_Short task_:
Copy every line from the material below that holds "brickz".

_Supplied data_:
++++

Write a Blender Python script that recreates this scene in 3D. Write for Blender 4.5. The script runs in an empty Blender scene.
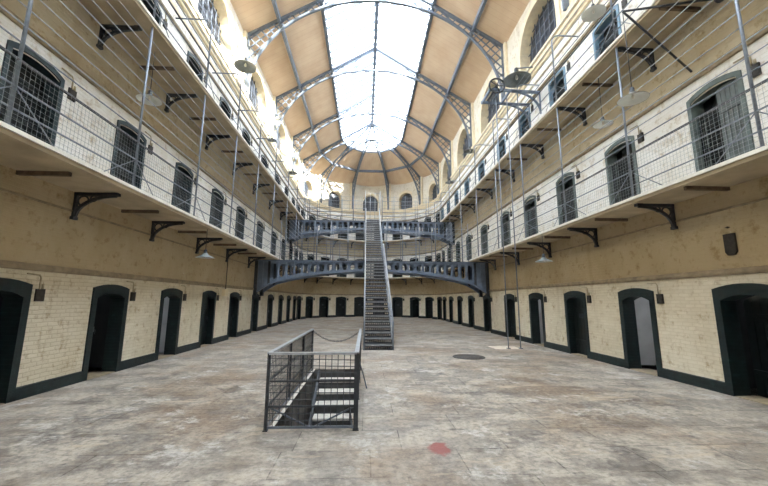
import bpy, math, random
from mathutils import Matrix, Vector
random.seed(7)
PI = math.pi
S = bpy.context.scene
COL = S.collection
R = math.radians

# ------------------------------------------------------------------ dimensions (metres)
W = 6.32                 # half width of the hall
YC = 30.5                # centre of the semicircular end
YF = -6.0                # wall behind the viewpoint
EL, ER = -W + 1.15, W - 0.95   # gallery edges
RC = (EL + ER) / 2
RE = (ER - EL) / 2
Z1, Z2 = 3.93, 7.75      # walking level of the two galleries
SL = 0.11                # gallery slab thickness
RIDGE, SLOPE, SKY = 18.1, 0.62, 2.8
DOORS = [5.95, 8.52, 11.1, 13.7, 16.3, 19.35, 22.35, 25.05, 27.6, 29.9]
POSTS = [4.6, 7.15, 9.75, 12.35, 15.0, 17.8, 20.85, 23.7, 26.4, 29.0]
TRUSS = [9.9, 15.25, 20.6, 25.95, YC]
ADOOR = [-81, -63, -45, -27, -9, 9, 27, 45, 63, 81]
ARCHY = [6.87, 12.22, 17.57, 22.92, 28.0]
AARCH = [-72, -36, 0, 36, 72]
ORD = ['first', 'second', 'third', 'fourth', 'fifth', 'sixth', 'seventh', 'eighth', 'ninth', 'tenth', 'eleventh', 'twelfth']

# ------------------------------------------------------------------ materials
def srgb(r, g, b):
    f = lambda c: (c / 255 / 12.92) if c / 255 <= 0.04045 else ((c / 255 + 0.055) / 1.055) ** 2.4
    return (f(r), f(g), f(b), 1)

class NT:
    def __init__(s, name):
        s.m = bpy.data.materials.new(name); s.m.use_nodes = True
        s.t = s.m.node_tree; s.n = s.t.nodes
        s.b = s.n['Principled BSDF']
    def node(s, typ, **kw):
        n = s.n.new(typ)
        for k, v in kw.items():
            if k.startswith('i_'):
                key = k[2:].replace('_', ' ')
                n.inputs[key].default_value = v
            else: setattr(n, k, v)
        return n
    def link(s, a, b): s.t.links.new(a, b)
    def mix(s, fac, a, b, blend='MIX'):
        n = s.n.new('ShaderNodeMix'); n.data_type = 'RGBA'; n.blend_type = blend
        for sock, v in ((n.inputs[0], fac), (n.inputs[6], a), (n.inputs[7], b)):
            if hasattr(v, 'links'): s.link(v, sock)
            else: sock.default_value = v
        return n.outputs[2]
    def math(s, op, a, b=None, clamp=False):
        n = s.n.new('ShaderNodeMath'); n.operation = op; n.use_clamp = clamp
        for k, v in enumerate((a, b)):
            if v is None: continue
            if hasattr(v, 'links'): s.link(v, n.inputs[k])
            else: n.inputs[k].default_value = v
        return n.outputs[0]
    def ramp(s, fac, stops, interp='LINEAR'):
        n = s.n.new('ShaderNodeValToRGB'); n.color_ramp.interpolation = interp
        e = n.color_ramp.elements
        while len(e) < len(stops): e.new(0.5)
        for x, (p, c) in zip(e, stops): x.position = p; x.color = c if len(c) == 4 else (*c, 1)
        s.link(fac, n.inputs[0]); return n.outputs[0]
    def bump(s, h, strength, dist=0.01):
        n = s.n.new('ShaderNodeBump'); n.inputs['Strength'].default_value = strength; n.inputs['Distance'].default_value = dist
        s.link(h, n.inputs['Height']); s.link(n.outputs[0], s.b.inputs['Normal'])

def simple(name, col, rough=0.6, metal=0.0, noise=0.15, scale=6.0, bump=0.0):
    k = NT(name)
    geo = k.node('ShaderNodeNewGeometry')
    nz = k.node('ShaderNodeTexNoise', i_Scale=scale, i_Detail=5.0)
    k.link(geo.outputs['Position'], nz.inputs['Vector'])
    dark = tuple(c * (1 - noise * 1.6) for c in col[:3]) + (1,)
    lite = tuple(min(1, c * (1 + noise * 1.2)) for c in col[:3]) + (1,)
    c = k.ramp(nz.outputs['Fac'], [(0.3, dark), (0.7, lite)])
    k.link(c, k.b.inputs['Base Color'])
    k.b.inputs['Roughness'].default_value = rough; k.b.inputs['Metallic'].default_value = metal
    if bump: k.bump(nz.outputs['Fac'], bump, 0.02)
    return k.m

def wall_material():
    k = NT('painted_brick')
    geo = k.node('ShaderNodeNewGeometry'); uv = k.node('ShaderNodeTexCoord')
    sep = k.node('ShaderNodeSeparateXYZ'); k.link(geo.outputs['Position'], sep.inputs[0])
    z = k.math('DIVIDE', sep.outputs['Z'], 15.0)
    zc = lambda v: v / 15.0
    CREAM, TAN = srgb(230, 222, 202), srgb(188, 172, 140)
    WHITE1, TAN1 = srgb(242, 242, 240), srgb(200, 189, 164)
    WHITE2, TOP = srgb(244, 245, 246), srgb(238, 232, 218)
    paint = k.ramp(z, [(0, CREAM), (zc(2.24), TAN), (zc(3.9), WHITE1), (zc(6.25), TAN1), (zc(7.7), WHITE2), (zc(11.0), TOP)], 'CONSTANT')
    br = k.node('ShaderNodeTexBrick', offset=0.5, i_Scale=1.0)
    br.inputs['Color1'].default_value = (1, 1, 1, 1); br.inputs['Color2'].default_value = (0.93, 0.92, 0.9, 1); br.inputs['Mortar'].default_value = (0.88, 0.86, 0.81, 1)
    br.inputs['Mortar Size'].default_value = 0.009; br.inputs['Brick Width'].default_value = 0.23; br.inputs['Row Height'].default_value = 0.076
    br.inputs['Mortar Smooth'].default_value = 0.4
    wob = k.node('ShaderNodeTexNoise', i_Scale=3.0, i_Detail=3.0); k.link(uv.outputs['UV'], wob.inputs['Vector'])
    dv = k.node('ShaderNodeVectorMath', operation='MULTIPLY_ADD')
    k.link(wob.outputs['Color'], dv.inputs[0]); dv.inputs[1].default_value = (0.08, 0.05, 0); k.link(uv.outputs['UV'], dv.inputs[2])
    k.link(dv.outputs[0], br.inputs['Vector'])
    # the tan bands are plastered smooth: bricks show only on the painted brickwork
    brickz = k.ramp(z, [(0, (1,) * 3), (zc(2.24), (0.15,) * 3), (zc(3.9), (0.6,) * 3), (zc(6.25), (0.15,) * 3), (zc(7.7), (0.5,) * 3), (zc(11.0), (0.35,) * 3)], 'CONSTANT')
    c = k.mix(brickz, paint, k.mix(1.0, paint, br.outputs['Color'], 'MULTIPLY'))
    n1 = k.node('ShaderNodeTexNoise', i_Scale=0.55, i_Detail=6.0, i_Roughness=0.65); k.link(geo.outputs['Position'], n1.inputs['Vector'])
    n2 = k.node('ShaderNodeTexNoise', i_Scale=5.0, i_Detail=6.0, i_Roughness=0.7); k.link(geo.outputs['Position'], n2.inputs['Vector'])
    c = k.mix(1.0, c, k.ramp(n1.outputs['Fac'], [(0.3, srgb(234, 228, 216)), (0.62, (1, 1, 1))]), 'MULTIPLY')
    c = k.mix(1.0, c, k.ramp(n2.outputs['Fac'], [(0.28, srgb(205, 190, 165)), (0.46, (1, 1, 1))]), 'MULTIPLY')
    # peeling grey-white patches
    n3 = k.node('ShaderNodeTexNoise', i_Scale=2.2, i_Detail=8.0, i_Roughness=0.75); k.link(geo.outputs['Position'], n3.inputs['Vector'])
    c = k.mix(k.ramp(n3.outputs['Fac'], [(0.64, (0,) * 3), (0.7, (0.55,) * 3)]), c, srgb(216, 210, 200))
    # streaks of water stain
    mp = k.node('ShaderNodeMapping'); mp.inputs['Scale'].default_value = (2.2, 2.2, 0.25); k.link(geo.outputs['Position'], mp.inputs[0])
    n4 = k.node('ShaderNodeTexNoise', i_Scale=1.0, i_Detail=4.0); k.link(mp.outputs[0], n4.inputs['Vector'])
    c = k.mix(k.ramp(n4.outputs['Fac'], [(0.6, (0,) * 3), (0.75, (0.4,) * 3)]), c, srgb(160, 138, 100))
    k.link(c, k.b.inputs['Base Color']); k.b.inputs['Roughness'].default_value = 0.75
    h = k.math('MULTIPLY', br.outputs['Fac'], -1.0); h = k.math('MULTIPLY', h, brickz)
    h = k.math('ADD', h, k.math('MULTIPLY', n2.outputs['Fac'], 0.8))
    k.bump(h, 0.9, 0.02)
    return k.m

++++

_Response to the exercise_:
    brickz = k.ramp(z, [(0, (1,) * 3), (zc(2.24), (0.15,) * 3), (zc(3.9), (0.6,) * 3), (zc(6.25), (0.15,) * 3), (zc(7.7), (0.5,) * 3), (zc(11.0), (0.35,) * 3)], 'CONSTANT')
    c = k.mix(brickz, paint, k.mix(1.0, paint, br.outputs['Color'], 'MULTIPLY'))
    h = k.math('MULTIPLY', br.outputs['Fac'], -1.0); h = k.math('MULTIPLY', h, brickz)